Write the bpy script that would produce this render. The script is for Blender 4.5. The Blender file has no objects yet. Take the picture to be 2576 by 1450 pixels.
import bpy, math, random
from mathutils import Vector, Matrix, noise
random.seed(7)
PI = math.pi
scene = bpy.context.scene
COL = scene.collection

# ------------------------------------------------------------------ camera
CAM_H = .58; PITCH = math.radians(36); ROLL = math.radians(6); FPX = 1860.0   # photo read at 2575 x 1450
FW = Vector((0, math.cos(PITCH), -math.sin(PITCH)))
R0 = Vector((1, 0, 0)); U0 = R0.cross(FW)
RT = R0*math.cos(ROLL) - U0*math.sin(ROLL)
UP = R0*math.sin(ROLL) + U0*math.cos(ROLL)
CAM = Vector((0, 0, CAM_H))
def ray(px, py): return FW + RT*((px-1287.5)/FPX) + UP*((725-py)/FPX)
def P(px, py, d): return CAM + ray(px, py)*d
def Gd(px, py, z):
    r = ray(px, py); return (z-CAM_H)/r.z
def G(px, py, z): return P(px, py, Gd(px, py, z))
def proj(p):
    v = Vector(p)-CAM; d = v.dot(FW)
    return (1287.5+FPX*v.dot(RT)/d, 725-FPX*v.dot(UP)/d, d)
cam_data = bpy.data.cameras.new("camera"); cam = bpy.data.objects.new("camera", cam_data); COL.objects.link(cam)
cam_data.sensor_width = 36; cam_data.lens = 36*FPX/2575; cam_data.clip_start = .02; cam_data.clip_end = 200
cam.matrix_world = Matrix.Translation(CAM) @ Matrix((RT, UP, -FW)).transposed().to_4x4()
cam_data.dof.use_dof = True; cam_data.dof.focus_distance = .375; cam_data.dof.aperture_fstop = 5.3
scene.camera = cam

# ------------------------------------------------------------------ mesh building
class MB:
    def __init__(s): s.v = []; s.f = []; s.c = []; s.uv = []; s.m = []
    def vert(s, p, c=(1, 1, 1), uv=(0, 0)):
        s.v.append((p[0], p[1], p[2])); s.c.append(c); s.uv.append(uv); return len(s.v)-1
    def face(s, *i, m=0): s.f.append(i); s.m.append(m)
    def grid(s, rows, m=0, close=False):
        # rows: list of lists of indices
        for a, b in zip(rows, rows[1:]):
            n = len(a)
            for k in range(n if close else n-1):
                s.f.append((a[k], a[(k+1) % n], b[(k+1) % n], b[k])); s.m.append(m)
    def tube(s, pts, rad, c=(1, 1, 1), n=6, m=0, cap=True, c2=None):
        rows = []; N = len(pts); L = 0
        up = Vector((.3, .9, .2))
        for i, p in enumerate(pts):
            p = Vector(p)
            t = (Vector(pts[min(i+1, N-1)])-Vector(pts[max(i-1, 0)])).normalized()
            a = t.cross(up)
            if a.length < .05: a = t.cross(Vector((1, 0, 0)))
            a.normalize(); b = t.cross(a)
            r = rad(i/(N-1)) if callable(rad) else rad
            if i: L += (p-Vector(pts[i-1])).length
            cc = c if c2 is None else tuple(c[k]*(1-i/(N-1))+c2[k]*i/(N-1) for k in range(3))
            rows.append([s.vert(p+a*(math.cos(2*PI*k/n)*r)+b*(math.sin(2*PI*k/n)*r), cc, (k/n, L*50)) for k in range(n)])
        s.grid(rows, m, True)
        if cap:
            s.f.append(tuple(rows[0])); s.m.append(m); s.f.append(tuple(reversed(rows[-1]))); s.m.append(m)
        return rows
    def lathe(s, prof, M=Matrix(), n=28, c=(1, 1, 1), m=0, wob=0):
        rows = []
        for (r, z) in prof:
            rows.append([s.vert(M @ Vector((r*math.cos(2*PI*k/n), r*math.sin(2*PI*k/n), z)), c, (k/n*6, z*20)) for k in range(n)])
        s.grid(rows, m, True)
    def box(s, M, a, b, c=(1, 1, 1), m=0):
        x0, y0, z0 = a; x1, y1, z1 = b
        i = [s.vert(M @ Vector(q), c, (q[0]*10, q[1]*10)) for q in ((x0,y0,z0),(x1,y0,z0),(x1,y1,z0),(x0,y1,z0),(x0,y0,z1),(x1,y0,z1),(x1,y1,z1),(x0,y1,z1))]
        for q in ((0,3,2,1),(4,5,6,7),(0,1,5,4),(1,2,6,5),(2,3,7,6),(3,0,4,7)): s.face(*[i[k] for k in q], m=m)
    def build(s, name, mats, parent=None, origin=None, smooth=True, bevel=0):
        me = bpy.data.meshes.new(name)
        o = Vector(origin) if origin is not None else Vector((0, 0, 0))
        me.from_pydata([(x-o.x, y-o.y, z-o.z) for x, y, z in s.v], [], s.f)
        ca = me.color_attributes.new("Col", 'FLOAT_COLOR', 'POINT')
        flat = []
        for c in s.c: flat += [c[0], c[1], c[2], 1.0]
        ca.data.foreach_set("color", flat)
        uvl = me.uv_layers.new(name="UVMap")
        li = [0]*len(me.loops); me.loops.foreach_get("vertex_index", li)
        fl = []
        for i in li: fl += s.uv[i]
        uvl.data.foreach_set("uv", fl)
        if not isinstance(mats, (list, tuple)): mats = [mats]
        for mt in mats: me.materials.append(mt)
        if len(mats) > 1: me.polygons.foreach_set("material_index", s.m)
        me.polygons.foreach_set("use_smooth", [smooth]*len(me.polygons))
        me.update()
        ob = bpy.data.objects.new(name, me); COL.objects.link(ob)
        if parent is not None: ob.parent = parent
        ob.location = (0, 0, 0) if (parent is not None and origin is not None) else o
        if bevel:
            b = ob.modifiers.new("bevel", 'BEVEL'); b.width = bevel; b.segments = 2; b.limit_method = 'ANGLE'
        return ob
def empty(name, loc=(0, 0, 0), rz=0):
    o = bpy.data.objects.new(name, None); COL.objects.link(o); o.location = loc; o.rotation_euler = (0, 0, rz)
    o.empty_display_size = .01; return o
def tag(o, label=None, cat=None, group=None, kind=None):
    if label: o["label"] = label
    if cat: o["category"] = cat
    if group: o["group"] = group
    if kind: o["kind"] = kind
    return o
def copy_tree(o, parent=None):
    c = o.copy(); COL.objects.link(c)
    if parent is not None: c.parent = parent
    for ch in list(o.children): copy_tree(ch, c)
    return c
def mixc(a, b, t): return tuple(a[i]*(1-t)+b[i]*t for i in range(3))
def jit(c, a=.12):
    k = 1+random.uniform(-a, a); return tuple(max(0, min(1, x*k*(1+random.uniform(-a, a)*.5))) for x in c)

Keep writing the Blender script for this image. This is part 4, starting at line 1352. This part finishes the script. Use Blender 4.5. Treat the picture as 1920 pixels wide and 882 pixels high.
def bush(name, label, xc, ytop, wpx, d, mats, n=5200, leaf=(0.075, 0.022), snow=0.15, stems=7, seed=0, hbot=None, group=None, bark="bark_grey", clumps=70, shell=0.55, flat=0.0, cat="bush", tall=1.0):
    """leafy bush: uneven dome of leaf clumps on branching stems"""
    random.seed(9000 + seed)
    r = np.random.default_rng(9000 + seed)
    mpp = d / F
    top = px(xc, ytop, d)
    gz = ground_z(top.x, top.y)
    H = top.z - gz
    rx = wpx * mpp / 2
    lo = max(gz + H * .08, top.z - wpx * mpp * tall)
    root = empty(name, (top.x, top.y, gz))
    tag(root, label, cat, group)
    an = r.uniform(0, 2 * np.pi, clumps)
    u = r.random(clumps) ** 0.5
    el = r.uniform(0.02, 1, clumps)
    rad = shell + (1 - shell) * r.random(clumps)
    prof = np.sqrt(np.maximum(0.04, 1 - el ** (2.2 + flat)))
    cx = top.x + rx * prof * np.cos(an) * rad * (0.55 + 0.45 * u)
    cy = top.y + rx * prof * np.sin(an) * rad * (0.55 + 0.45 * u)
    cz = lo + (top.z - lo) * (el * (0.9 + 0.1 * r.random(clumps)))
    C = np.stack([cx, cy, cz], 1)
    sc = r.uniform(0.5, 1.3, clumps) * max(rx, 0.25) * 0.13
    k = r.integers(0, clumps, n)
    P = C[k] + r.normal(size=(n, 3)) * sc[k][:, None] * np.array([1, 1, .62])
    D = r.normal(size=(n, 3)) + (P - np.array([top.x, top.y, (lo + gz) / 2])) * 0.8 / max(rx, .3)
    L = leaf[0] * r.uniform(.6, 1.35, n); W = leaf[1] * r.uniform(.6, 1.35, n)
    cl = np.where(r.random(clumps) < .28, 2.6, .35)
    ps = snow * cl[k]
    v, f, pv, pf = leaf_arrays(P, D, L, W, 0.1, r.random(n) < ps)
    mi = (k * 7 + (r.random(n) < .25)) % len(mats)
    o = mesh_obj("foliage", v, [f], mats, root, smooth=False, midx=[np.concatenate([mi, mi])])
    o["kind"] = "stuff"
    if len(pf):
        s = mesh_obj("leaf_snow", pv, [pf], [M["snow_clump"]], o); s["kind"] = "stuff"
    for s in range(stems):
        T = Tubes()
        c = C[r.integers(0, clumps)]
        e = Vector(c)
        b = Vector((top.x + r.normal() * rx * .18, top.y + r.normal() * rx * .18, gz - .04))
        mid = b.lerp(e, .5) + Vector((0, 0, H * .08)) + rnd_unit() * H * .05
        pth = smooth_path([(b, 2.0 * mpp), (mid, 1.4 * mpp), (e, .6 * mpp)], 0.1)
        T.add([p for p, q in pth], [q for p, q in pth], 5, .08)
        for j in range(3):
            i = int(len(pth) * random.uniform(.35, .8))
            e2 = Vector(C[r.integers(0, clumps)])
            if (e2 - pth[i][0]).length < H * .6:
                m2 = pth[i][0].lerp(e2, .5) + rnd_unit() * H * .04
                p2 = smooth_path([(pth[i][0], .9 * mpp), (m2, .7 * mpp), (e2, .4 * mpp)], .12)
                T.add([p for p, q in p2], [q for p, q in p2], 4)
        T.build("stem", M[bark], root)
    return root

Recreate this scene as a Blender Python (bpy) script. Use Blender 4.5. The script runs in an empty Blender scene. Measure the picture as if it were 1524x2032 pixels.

* * * * * * *

# [Objective]
Print only the lines from the top of the data above down to the line holding "scene.camera = cam", inclusive.

# [Written reply]
Write the bpy script that would produce this render. The script is for Blender 4.5. The Blender file has no objects yet. Take the picture to be 2576 by 1450 pixels.
import bpy, math, random
from mathutils import Vector, Matrix, noise
random.seed(7)
PI = math.pi
scene = bpy.context.scene
COL = scene.collection

# ------------------------------------------------------------------ camera
CAM_H = .58; PITCH = math.radians(36); ROLL = math.radians(6); FPX = 1860.0   # photo read at 2575 x 1450
FW = Vector((0, math.cos(PITCH), -math.sin(PITCH)))
R0 = Vector((1, 0, 0)); U0 = R0.cross(FW)
RT = R0*math.cos(ROLL) - U0*math.sin(ROLL)
UP = R0*math.sin(ROLL) + U0*math.cos(ROLL)
CAM = Vector((0, 0, CAM_H))
def ray(px, py): return FW + RT*((px-1287.5)/FPX) + UP*((725-py)/FPX)
def P(px, py, d): return CAM + ray(px, py)*d
def Gd(px, py, z):
    r = ray(px, py); return (z-CAM_H)/r.z
def G(px, py, z): return P(px, py, Gd(px, py, z))
def proj(p):
    v = Vector(p)-CAM; d = v.dot(FW)
    return (1287.5+FPX*v.dot(RT)/d, 725-FPX*v.dot(UP)/d, d)
cam_data = bpy.data.cameras.new("camera"); cam = bpy.data.objects.new("camera", cam_data); COL.objects.link(cam)
cam_data.sensor_width = 36; cam_data.lens = 36*FPX/2575; cam_data.clip_start = .02; cam_data.clip_end = 200
cam.matrix_world = Matrix.Translation(CAM) @ Matrix((RT, UP, -FW)).transposed().to_4x4()
cam_data.dof.use_dof = True; cam_data.dof.focus_distance = .375; cam_data.dof.aperture_fstop = 5.3
scene.camera = cam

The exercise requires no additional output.